Flower-like Fe-doped NiSe2/C hybrid spheres fabricated by a glucose-intercalation strategy for enhanced sodium storage properties

Abstract

Nickel diselenide (NiSe₂), which has a high theoretical capacity, has attracted considerable attention as a promising anode material for sodium-ion batteries (SIBs). Nevertheless, the intrinsically low conductivity, large volume variation, and significant aggregation of NiSe₂ during sodiation/desodiation remain significant obstacles to its application. Herein, we report flower-like Fe-doped NiSe₂/C hybrid spheres (denoted as Fe-NiSe₂/C) fabricated by a glucose intercalation strategy for efficient sodium storage. These Fe-NiSe₂/C hybrid spheres are composed of thin porous carbon nanosheets decorated with Fe-NiSe₂ nanoparticles.
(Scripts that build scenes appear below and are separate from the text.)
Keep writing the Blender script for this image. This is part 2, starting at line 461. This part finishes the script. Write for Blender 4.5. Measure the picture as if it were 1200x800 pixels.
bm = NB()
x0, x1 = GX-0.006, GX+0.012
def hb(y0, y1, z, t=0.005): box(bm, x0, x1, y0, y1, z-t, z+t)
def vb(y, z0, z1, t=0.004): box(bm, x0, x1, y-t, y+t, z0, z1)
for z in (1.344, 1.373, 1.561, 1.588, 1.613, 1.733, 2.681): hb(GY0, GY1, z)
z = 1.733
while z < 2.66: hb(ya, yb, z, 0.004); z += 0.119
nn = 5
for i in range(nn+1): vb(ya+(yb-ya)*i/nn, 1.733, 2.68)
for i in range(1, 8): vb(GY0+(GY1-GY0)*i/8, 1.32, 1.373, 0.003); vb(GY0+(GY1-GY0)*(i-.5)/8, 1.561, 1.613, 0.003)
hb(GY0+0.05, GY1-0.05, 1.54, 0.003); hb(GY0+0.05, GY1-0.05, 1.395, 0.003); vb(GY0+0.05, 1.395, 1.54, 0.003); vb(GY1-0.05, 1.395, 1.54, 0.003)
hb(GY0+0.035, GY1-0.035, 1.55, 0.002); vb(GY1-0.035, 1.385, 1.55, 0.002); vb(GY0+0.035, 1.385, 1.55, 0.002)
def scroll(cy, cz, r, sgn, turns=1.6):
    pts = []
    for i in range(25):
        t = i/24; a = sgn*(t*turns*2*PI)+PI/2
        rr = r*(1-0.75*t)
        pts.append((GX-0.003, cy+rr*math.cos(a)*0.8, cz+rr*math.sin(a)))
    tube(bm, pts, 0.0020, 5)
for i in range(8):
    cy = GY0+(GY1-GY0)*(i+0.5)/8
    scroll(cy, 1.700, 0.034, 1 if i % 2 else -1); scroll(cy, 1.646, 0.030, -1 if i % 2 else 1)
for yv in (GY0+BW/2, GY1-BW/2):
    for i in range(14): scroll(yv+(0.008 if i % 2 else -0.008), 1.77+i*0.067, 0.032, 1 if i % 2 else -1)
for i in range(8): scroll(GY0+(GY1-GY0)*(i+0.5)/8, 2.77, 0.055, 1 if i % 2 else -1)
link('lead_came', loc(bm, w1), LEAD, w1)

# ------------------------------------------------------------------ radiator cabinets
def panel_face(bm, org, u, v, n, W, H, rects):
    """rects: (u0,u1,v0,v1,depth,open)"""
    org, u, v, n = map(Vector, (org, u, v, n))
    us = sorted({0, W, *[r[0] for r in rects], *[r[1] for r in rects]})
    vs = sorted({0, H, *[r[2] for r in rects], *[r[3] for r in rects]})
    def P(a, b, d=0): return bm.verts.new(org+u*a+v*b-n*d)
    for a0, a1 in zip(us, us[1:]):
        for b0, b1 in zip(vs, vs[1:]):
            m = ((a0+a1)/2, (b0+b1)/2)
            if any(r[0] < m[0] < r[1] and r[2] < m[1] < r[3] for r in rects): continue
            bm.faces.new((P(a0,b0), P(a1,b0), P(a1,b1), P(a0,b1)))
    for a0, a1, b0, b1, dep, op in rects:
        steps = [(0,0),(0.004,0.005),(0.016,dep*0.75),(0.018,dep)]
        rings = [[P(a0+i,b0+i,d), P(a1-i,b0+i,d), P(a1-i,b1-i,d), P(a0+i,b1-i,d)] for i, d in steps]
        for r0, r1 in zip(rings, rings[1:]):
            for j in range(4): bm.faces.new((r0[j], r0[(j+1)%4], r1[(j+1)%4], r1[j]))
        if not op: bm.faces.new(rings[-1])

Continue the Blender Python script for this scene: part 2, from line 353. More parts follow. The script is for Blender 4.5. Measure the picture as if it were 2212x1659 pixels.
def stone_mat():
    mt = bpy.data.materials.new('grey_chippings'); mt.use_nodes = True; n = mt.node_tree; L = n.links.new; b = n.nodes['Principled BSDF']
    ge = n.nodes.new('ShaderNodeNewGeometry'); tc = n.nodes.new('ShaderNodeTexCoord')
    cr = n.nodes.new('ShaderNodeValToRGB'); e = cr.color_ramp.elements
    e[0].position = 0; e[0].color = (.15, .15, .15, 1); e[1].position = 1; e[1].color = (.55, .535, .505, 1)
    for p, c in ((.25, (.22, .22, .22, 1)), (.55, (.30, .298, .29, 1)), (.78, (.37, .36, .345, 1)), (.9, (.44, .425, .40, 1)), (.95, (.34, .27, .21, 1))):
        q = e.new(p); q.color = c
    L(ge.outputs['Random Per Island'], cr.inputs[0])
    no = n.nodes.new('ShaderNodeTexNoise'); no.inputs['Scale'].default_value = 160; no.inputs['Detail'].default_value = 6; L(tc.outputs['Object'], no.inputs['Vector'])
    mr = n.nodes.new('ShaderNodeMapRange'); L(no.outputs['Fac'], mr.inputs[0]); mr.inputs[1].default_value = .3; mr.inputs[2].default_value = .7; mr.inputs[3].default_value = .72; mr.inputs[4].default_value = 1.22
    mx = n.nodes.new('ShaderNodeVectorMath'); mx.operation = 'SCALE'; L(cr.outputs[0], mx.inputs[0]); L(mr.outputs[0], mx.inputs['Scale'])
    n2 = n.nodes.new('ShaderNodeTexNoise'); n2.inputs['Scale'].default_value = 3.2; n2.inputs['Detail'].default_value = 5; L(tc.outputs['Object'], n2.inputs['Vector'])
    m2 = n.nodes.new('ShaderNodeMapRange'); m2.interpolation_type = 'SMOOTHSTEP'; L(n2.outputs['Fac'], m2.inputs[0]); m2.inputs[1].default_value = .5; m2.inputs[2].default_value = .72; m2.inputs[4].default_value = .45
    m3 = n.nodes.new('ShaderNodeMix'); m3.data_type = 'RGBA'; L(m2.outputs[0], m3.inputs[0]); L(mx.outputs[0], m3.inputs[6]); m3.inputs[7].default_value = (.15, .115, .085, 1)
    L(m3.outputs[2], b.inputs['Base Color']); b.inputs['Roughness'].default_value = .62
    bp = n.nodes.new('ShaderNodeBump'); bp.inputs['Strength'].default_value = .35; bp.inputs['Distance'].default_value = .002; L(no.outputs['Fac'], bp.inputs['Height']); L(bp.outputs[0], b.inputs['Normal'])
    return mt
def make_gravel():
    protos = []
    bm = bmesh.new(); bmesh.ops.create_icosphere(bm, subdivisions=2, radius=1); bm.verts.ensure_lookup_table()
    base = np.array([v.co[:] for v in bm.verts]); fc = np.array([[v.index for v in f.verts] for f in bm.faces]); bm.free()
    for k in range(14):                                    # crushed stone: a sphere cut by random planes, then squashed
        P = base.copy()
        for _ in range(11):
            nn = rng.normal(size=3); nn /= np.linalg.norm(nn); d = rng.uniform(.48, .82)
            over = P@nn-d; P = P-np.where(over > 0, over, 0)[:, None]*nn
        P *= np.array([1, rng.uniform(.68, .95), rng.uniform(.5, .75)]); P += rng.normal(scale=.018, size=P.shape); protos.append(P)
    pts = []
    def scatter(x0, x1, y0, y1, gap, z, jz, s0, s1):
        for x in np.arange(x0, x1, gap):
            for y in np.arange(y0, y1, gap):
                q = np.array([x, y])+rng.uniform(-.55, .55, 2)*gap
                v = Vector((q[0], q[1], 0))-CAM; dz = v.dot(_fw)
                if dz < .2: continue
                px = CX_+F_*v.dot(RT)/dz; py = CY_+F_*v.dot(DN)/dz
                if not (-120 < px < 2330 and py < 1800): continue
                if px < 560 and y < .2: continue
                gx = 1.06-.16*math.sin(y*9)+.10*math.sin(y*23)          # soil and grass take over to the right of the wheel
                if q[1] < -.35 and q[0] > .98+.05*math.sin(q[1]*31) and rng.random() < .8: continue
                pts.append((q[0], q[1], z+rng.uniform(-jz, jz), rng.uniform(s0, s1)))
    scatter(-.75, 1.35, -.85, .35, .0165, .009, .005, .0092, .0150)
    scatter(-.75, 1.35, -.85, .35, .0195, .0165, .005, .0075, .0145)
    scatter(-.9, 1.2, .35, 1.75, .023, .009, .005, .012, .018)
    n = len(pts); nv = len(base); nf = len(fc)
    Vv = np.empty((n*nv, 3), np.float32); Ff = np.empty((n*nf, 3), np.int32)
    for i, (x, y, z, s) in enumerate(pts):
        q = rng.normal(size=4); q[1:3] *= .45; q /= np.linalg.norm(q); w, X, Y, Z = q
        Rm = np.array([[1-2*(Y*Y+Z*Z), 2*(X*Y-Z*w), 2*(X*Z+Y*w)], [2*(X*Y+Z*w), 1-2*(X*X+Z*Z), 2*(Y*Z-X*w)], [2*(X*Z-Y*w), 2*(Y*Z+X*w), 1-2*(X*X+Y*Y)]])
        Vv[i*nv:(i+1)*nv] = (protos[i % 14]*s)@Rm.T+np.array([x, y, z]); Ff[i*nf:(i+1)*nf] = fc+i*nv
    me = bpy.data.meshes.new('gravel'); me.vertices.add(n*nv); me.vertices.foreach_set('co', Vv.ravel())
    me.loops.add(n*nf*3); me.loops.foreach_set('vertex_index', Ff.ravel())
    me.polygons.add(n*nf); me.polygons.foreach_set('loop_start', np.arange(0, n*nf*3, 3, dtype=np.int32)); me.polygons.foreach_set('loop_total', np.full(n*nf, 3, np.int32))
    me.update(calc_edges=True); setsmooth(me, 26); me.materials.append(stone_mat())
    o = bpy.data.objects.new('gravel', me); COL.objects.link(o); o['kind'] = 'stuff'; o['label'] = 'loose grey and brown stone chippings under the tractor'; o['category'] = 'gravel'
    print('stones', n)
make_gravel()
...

In situ introduced carbon nanosheets derived from intercalated glucose accompanied by moderate Fe doping in NiSe₂ nanoparticles can provide accelerated ion/electron transfer kinetics through fast ion channels in the flower-like architecture and intimately contacted interfaces between NiSe₂ and carbon nanosheets as well as maintain structural integrity by alleviating volume variation. Consequently, the optimal anode of the Fe-NiSe₂/C hybrid spheres delivered a high discharge capacity of 415 mAh g⁻¹ at 0.5 A g⁻¹, outstanding rate capability (243 mAh g⁻¹ at 5 A g⁻¹), and significantly enhanced cycling stability (388 mAh g⁻¹ at 1 A g⁻¹ over 200 cycles). This work offers an efficient and valuable strategy for realizing tailored heteroatom doping in transition metal selenides, accompanied by an in situ combination of conductive carbonaceous networks for advanced alkali metal ion batteries.